8. Большое количество вдов и сирот.

9. Война является нормой отношений с окружающим миром и воспринимается в основном как пограничный поединок (взаимные набеги).

10. Ремесло становится неактуальным в условиях существования за счет добычи.

Условия социальной практики в центральных областях были несколько иными:

1. Внешняя угроза не воспринималась в качестве «дамоклова меча».

2. Возможность поправить свое состояние за счет разбоя существовала, но являлась квалифицированным преступлением, поскольку «чужие» были далеко и, соответственно, грабить можно было только «своих», что лишало разбой ореола «благородства».

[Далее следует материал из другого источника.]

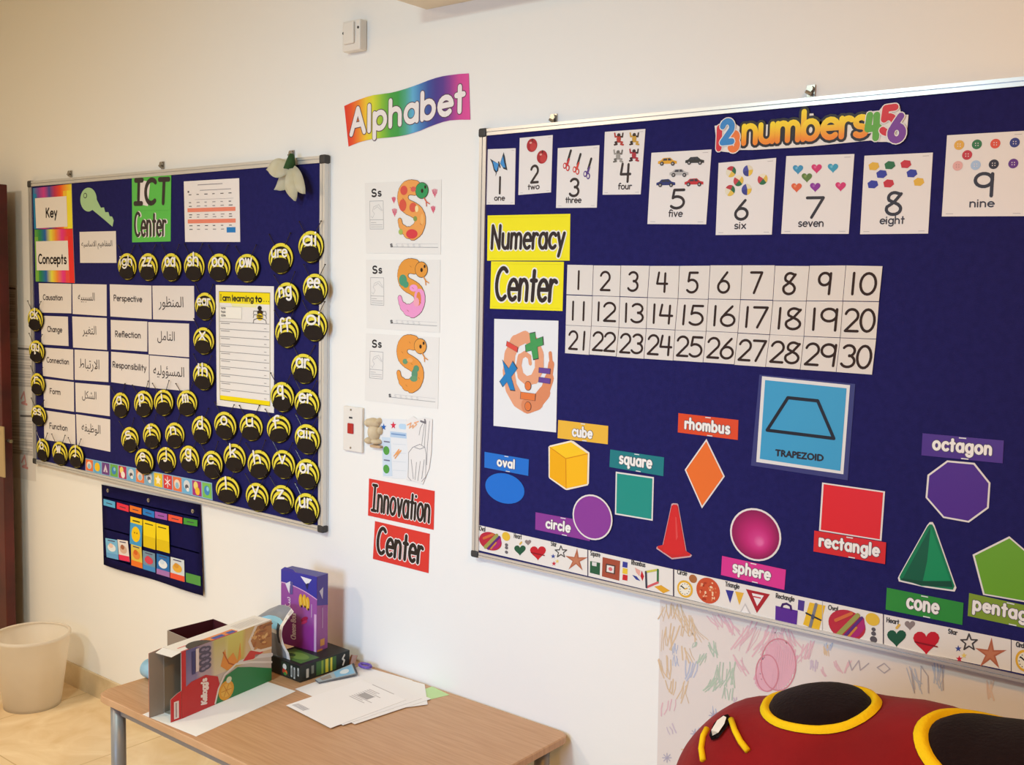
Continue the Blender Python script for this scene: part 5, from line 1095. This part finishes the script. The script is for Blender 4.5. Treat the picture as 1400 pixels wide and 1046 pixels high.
# ------------------------------------------------------------------ things on the table
def flat(pts, z, col, name, label, cat, grp=None, draw=None, th=.0005):
    """a sheet lying on the table; pts = corners BL, BR, TR, TL seen from the reader"""
    acc = Acc(); q = [Vector((x, y, z+th)) for x, y in pts]
    acc.add(q, col); bk = [Vector((p.x, p.y, z)) for p in q]; acc.add(list(reversed(bk)), col)
    for i in range(len(q)): acc.add([q[i], bk[i], bk[(i+1) % len(q)], q[(i+1) % len(q)]], col)
    if draw:
        b = bil([q[3], q[2], q[1], q[0]]); draw(Ctx(acc, lambda s, t, L: b(s, t)+Vector((0, 0, L*.0002)), (q[1]-q[0]).length, (q[3]-q[0]).length))
    return acc.build(name, PAPER, None, label, cat, grp)
flat([(-2.552, -.689), (-2.322, -.676), (-2.372, -.30), (-2.60, -.315)], TZ+.0002, '#ecebe8', 'paper_sheet', 'white sheet under the open cereal carton at the table edge', 'paper', 'white papers on the table')
def rot(cx, cy, a, w=.21, h=.297): return [(cx+x*cos(RD(a))-y*sin(RD(a)), cy+x*sin(RD(a))+y*cos(RD(a))) for x, y in ((-w/2, -h/2), (w/2, -h/2), (w/2, h/2), (-w/2, h/2))]
def prn(n, s1=.7, t=.8, col='#b5b0b4'):
    def f(c):
        for i in range(n): c.rect(.12, t-.035*i, .12+random.uniform(.3, s1), t-.035*i+.012, col, 1)
    return f
flat([(-2.115, -.16), (-2.055, -.152), (-2.018, -.02), (-2.10, -.006)], TZ+.0002, '#bfe0a8', 'paper_sheet', 'pale green paper showing under the white papers by the wall', 'paper', 'white papers on the table', None)
flat([(-2.385, -.292), (-2.18, -.30), (-2.175, -.012), (-2.382, -.03)], TZ+.0012, '#eceaea', 'paper_sheet', 'white sheet farthest under the loose pile, beside the flat blue packet', 'paper', 'white papers on the table')
flat([(-2.235, -.15), (-2.075, -.23), (-2.013, -.118), (-2.125, -.012), (-2.2, -.02)], TZ+.002, '#ecebeb', 'paper_sheet', 'white sheet turned askew at the wall side of the loose pile', 'paper', 'white papers on the table')
flat(rot(-2.148, -.205, -7, .2, .27), TZ+.0028, '#eceaea', 'paper_sheet', 'white printed sheet second from the top of the loose pile', 'paper', 'white papers on the table', prn(5, .5, .8))
flat(rot(-2.17, -.228, -6, .205, .28), TZ+.0036, '#ebe9ea', 'paper_sheet', 'white printed sheet third from the top of the loose pile', 'paper', 'white papers on the table', prn(4, .5, .85))
def toppr(c):
    for i in range(9): c.line([(.06+.03*i, .05+.0*i), (.075+.03*i, .115)], .004, '#b9b6bb', 1)
    for i in range(10): c.rect(.35, .62+.03*i, .35+random.uniform(.2, .4), .632+.03*i, '#bcb8bc', 1)
    c.rect(.4, .7, .62, .8, '#a9a6a8', 1)
flat([(-2.302, -.393), (-2.092, -.414), (-2.078, -.14), (-2.288, -.118)], TZ+.0044, '#efedee', 'paper_sheet', 'topmost white printed sheet of the loose pile on the table', 'paper', 'white papers on the table', toppr)

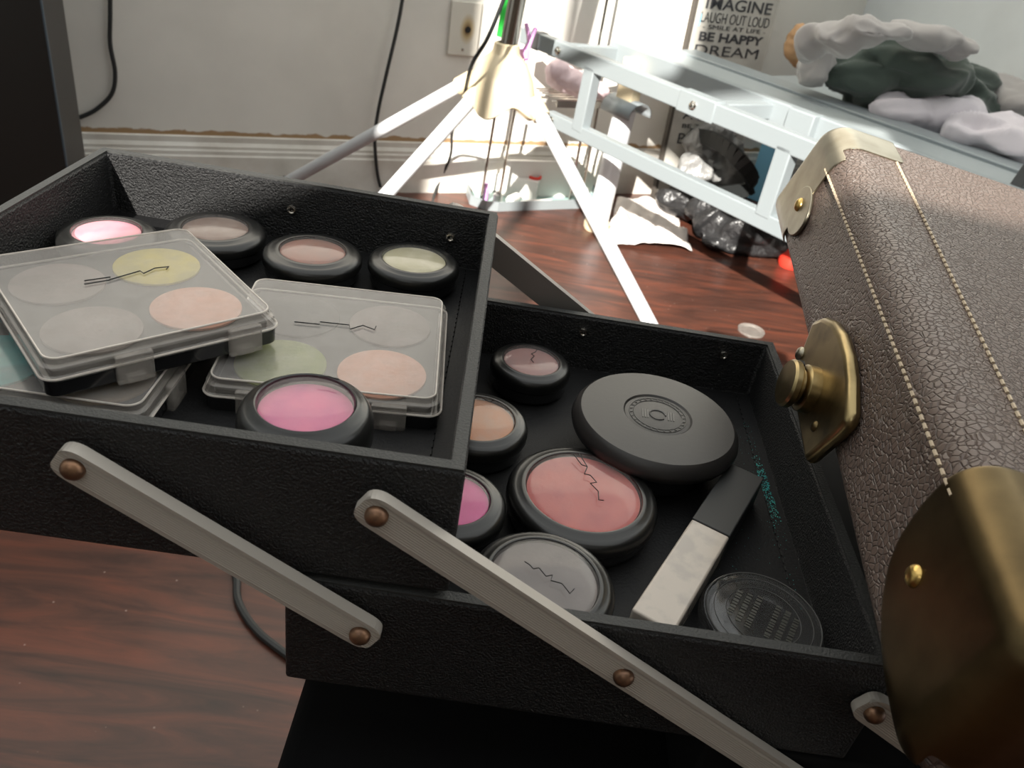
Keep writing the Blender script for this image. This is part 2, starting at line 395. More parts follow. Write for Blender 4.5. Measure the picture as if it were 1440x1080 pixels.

3. Взаимоотношения «братства» уступали свое место отношениям между хозяевами — феодалами и их подчиненными — зависимыми от них людьми.

4. Иерархия старшинства в зависимости от родовитости и назначения на должность по принципу лояльности.

5. Высокая социальная роль барина, доступа к нему и зависимости от него в качестве символа самоидентификации и ранжирования зависимых людей.

6. Низкая доля самостоятельности, приказной характер действий.

7. Высокий уровень ответственности за нарушение социальных и правовых норм.

8. Относительно высокий уровень прав женщин, обусловленный этнической однородностью населения, и, как следствие, невозможностью заключить брак иначе, чем в виде соглашения сторон.

9. Война воспринимается как сражения крупных отрядов и армий.

10. Ремесло концентрируется в защищённых населенных пунктах — городах и усадьбах феодалов. Благодаря высокой степени защищенности оно становится прибыльным и, соответственно, актуальным.

Исходя из сравнительного анализа, можно сделать вывод о том, что в местах развития крепостного права свободная от цензуры история (а также эпическая традиция) была не нужна, поскольку в ходу, по всей видимости, были иные ценности — «лакейские» заслуги, лояльность, вера в «доброго барина», готовность исполнить «долг» и умереть за князя, царя и т. п. «сеньора».

Таким образом, наличие и долгое бытование эпической традиции в русском пограничье обусловлено сходством основных условий социальной практики, близкими по значению социальными ценностями.